Dov Grohsgal.jpeg

Dov Weinryb Grohsgal

Contact

dwg2121@columbia.edu

About

Dov Weinryb Grohsgal is an associate research scholar with the Obama Presidency Oral History project. Dov’s research, scholarship, and teaching focus on United States political and policy history during the second half of the twentieth century. He is especially interested in the intersection of presidential administrations, social movements, inequality, and race. His first book, entitled “Bring Us Together”: The Politics and Policies of School Desegregation in the Nixon White House, is under contract with the University of North Carolina Press (2020). It explores the desegregation of public schools in the South during Richard Nixon’s presidency. His second book project examines the idea of guaranteed income (universal basic income) in the United States in the 1960s and 1970s.

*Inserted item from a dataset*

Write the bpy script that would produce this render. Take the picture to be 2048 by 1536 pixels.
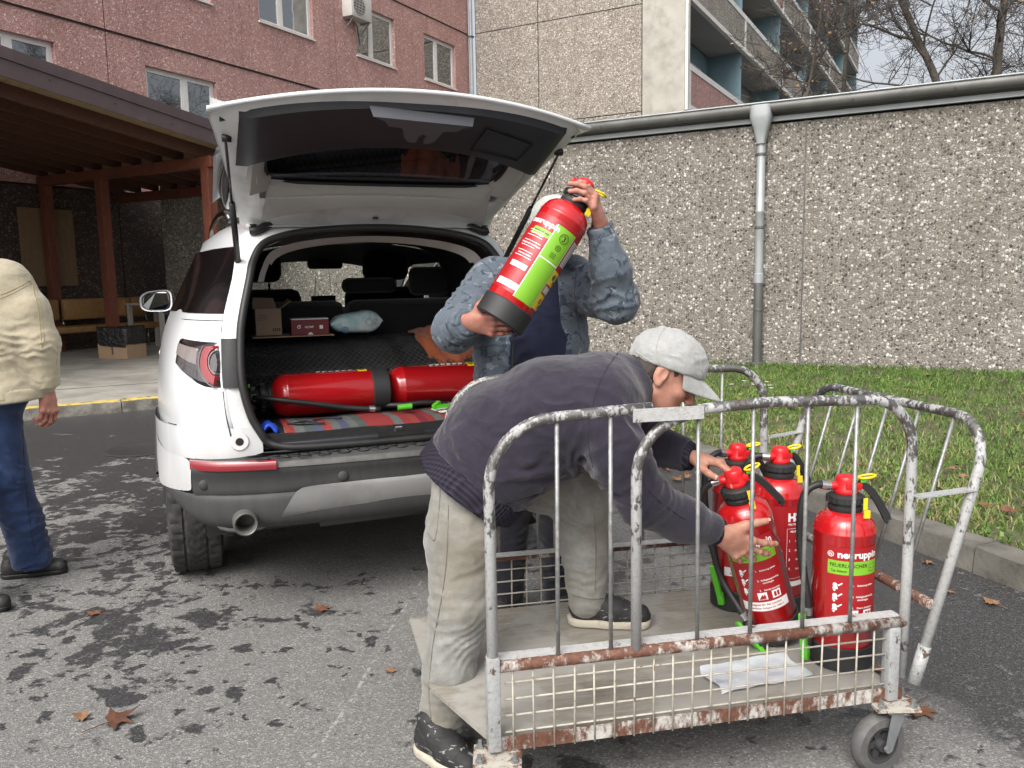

Dov has taught in the Department of History, the Woodrow Wilson School of Public and International Affairs, and the Writing Program at Princeton University. He also spent several years a dean, where he helped to develop and administer large-scale academic programs, and served as an undergraduate academic advisor. Most recently, Dov was as an Associate Research Scholar at Princeton, where he investigated the relationship between race, gender, class, and capitalism in the twentieth-century United States using methods from the digital humanities.

Dov holds a doctorate in History from Princeton University. He is a Phi Beta Kappa graduate of Emory University, where he received degrees in History and Economics.